Decades ago, I developed a few different internal voices who would speak my thoughts under key circumstances. Just to be clear, they were only presenting my thoughts. The thoughts did not belong to someone else. However, in my head I would have a very different person than me "present" those thoughts, and this would generally only happen if I needed guidance, advice, or help. They never emerged during a traumatic event, only afterward or in times I was worrying a lot.
The people who presented my thoughts seemed to be very strong or insightful people. One was Mr. Feeny, a fictional character from a famous sitcom, who would step in and help me ponder difficult situations. Another was a black woman who I don't think ever had a name, but she was very experienced and decisive and had a knack for getting down to what really matters. I probably had others. I remember enjoying when they would emerge, like I had a PR team working for me on the inside. Like a team of advocates. I could see their faces. Their hairstyles. I could see their clothes. I could hear them speaking. They were distinct from me in every way except that they would package my thoughts up for me in ways I could not at that time.
I can still remember them clearly now, but it has been a good many years since I actually heard them emerge. I think my own voice is more or less taking the place of theirs. But I'm reading now experiencing these as different people was probably the result of dissociating. I admit, the few others I trusted with this information really didn't understand when I mentioned "my voices," it seemed like an experience that only I had.
Growing up I had an imaginary friend until around the age 10/11 I would talk and share things with her, i guess the same sort of thing as you. She went when I started secondary school but was replaced by my own voice in my head, I could have full conversations with myself hearing responses ect.
Quote from: Lostgirl on August 30, 2020, 09:34:11 AM
Growing up I had an imaginary friend until around the age 10/11 I would talk and share things with her, i guess the same sort of thing as you. She went when I started secondary school but was replaced by my own voice in my head, I could have full conversations with myself hearing responses ect.
I'm really thankful you mentioned this. Yes, I do think what I had was akin to an imaginary friend. Connection with others is so important, even if it's an inner being that we gave rise to somehow.
I find the topic of inner voices fascinating. There are a couple of themes that have shaped my experience of these.
Starting with the worst, I've been haunted with the 'remnant' voices of my principal abusers -- parents, teachers, preachers. They're not around physically anymore but nonetheless infiltrated my mind's fearful side early on and have never left.
With help from my T on this, I'm doing better at my response to these voices which can become a crescendo of noise (like hearing dozens of maximum output radios blaring at me).
My best and most effective response was the early development of other inner voices that countered the mayhem (though not always). They probably originated as dissociative responses, but they were wonderful when they made it through the other noise.
These were what I call my humour feed, as their main focus is to build a humourous (contradictory as that seems at first) inner response to the outer terror.

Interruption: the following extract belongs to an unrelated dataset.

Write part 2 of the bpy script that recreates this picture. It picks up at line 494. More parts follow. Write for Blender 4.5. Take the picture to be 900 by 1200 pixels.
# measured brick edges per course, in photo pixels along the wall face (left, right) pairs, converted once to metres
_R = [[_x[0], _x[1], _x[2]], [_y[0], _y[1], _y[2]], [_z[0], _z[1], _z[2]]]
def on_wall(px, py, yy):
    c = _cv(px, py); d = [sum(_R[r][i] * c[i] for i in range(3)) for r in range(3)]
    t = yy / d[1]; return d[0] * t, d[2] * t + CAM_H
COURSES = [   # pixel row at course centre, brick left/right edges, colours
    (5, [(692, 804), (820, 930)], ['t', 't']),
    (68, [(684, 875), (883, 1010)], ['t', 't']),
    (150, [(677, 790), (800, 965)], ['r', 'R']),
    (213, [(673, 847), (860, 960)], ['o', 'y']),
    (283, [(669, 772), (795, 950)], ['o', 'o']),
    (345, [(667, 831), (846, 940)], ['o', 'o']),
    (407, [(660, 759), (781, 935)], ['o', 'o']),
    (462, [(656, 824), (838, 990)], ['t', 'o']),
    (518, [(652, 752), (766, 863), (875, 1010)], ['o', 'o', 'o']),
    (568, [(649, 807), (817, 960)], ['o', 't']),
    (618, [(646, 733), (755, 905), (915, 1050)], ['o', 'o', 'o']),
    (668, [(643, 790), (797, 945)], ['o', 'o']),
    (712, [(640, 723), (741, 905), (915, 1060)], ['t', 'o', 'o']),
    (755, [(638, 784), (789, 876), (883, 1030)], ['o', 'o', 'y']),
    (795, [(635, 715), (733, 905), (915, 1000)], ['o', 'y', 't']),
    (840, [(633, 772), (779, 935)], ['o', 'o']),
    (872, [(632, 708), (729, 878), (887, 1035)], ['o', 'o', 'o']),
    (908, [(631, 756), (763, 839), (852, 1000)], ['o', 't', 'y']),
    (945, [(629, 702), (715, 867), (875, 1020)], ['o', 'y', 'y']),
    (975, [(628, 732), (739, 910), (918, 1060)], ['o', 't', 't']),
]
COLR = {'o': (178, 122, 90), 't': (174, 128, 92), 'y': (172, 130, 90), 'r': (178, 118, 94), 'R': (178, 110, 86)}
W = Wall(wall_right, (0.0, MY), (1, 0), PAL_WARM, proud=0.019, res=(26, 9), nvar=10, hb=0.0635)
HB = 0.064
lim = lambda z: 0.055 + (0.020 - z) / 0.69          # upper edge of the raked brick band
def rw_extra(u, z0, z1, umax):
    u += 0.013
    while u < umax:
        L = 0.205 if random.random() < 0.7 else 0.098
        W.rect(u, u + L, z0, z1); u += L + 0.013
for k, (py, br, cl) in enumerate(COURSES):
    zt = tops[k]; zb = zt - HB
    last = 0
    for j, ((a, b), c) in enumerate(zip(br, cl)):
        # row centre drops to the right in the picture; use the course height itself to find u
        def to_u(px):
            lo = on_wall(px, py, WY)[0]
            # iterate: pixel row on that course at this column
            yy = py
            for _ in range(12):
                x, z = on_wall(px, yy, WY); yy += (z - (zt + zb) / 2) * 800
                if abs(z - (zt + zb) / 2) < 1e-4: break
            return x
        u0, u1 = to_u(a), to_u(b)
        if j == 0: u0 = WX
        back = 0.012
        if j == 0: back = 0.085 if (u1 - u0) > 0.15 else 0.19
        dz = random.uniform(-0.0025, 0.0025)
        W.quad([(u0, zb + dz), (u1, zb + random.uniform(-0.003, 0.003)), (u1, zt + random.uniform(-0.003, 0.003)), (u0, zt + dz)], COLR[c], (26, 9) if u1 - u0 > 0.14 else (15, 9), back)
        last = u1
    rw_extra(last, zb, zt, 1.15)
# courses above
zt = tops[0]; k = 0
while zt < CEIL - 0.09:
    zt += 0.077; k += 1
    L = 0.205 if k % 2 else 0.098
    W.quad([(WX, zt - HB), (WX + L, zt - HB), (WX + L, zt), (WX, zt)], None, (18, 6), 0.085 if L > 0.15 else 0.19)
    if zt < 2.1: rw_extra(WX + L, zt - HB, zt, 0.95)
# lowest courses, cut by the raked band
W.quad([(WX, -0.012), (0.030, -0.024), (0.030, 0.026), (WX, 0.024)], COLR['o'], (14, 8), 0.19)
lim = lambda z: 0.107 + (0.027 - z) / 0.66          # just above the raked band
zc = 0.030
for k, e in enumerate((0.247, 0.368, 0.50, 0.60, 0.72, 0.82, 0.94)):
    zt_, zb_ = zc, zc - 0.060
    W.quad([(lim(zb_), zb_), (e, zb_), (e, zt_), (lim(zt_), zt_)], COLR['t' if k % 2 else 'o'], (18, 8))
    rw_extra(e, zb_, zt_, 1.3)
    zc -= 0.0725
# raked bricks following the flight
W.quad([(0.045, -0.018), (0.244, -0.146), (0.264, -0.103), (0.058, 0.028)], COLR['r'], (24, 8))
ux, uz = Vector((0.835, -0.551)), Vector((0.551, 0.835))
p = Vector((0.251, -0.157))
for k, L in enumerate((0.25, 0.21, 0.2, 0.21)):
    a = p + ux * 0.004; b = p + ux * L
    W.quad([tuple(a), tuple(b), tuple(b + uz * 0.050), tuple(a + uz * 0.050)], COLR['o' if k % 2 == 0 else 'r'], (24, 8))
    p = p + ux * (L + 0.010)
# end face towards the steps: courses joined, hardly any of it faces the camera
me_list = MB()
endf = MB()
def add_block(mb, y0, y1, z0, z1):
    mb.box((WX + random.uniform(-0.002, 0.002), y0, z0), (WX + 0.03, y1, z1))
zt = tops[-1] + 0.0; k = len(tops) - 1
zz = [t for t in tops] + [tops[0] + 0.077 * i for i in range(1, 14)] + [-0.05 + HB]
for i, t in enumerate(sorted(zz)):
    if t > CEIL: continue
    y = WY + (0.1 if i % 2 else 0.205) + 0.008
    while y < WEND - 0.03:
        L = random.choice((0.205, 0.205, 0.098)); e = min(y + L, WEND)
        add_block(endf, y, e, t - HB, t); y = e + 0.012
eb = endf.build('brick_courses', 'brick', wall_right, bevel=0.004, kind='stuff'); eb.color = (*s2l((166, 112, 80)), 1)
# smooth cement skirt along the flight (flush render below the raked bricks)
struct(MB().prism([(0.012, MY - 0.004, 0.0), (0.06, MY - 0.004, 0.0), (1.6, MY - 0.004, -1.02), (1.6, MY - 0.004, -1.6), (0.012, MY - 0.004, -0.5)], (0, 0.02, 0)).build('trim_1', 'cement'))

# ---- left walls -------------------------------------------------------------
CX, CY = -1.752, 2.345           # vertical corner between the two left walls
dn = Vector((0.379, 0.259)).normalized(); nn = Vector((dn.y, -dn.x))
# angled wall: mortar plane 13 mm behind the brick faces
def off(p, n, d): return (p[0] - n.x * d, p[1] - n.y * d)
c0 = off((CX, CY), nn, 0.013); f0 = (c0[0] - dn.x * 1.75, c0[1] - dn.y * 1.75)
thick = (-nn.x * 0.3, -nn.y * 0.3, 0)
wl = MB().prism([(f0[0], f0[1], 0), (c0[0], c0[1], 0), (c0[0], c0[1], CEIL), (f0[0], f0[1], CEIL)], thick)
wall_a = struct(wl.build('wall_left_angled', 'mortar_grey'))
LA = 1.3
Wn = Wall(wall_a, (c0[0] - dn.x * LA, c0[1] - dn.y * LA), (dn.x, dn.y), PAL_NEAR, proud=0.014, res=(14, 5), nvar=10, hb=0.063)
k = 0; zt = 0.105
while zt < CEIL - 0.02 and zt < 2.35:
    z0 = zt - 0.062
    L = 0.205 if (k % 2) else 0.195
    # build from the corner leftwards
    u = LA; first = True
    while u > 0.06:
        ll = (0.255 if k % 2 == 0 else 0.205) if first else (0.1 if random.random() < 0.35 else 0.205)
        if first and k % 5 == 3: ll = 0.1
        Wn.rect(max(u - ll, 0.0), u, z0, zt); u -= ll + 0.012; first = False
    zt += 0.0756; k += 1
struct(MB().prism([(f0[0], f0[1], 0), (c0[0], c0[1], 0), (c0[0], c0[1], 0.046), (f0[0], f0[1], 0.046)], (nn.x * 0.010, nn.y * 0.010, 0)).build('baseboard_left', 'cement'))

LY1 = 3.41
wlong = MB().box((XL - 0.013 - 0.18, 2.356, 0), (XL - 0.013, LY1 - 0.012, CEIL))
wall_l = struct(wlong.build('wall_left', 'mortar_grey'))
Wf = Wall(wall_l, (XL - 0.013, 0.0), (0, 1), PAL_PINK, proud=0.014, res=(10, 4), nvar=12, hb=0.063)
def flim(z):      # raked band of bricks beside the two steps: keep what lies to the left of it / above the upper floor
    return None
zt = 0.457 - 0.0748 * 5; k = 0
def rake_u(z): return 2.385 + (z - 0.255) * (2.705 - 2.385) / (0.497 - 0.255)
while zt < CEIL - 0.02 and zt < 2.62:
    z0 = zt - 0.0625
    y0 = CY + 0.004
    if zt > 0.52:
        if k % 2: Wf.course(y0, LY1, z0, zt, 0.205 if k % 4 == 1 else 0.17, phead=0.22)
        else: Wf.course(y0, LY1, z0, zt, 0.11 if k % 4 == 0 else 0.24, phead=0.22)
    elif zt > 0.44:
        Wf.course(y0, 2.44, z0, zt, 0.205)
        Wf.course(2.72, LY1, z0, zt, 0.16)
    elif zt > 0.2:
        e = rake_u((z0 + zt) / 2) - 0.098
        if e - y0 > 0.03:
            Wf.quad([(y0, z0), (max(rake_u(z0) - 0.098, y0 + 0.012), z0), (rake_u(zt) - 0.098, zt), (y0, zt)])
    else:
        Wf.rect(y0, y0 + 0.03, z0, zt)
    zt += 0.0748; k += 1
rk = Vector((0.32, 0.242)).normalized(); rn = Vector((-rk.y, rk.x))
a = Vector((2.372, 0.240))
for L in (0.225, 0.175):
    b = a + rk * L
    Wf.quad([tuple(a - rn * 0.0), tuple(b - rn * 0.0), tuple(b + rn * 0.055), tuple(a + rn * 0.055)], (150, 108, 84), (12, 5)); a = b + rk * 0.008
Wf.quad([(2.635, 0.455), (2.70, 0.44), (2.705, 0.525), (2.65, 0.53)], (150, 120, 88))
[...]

I can recall this happening during abusive episodes, for instance, where I blanked out the negative screaming (and worse) going on around me, but my inner self's message was like "look at these buffoons with their gloomy twisted faces screaming away. These are people I never want to know", etc. Sometimes it seems as if it was these other voices that got me through.
That was the kid response, but as an adult I've lately been able to visualize doing things to them I'd never consider in real life. This is with the encouragement of the T, who encourages me even though she knows I'd never really treat people as I fantasize about what I'd do to those of the original voices. After all, she's pointed out, nothing ever stopped them from their cruelties, and they're not around as people anymore either. Yelling back has helped, along with these other visualizations.
Plus my mainstay -- that inner humourist who somehow showed up in my psyche early on and still 'saves' me even now.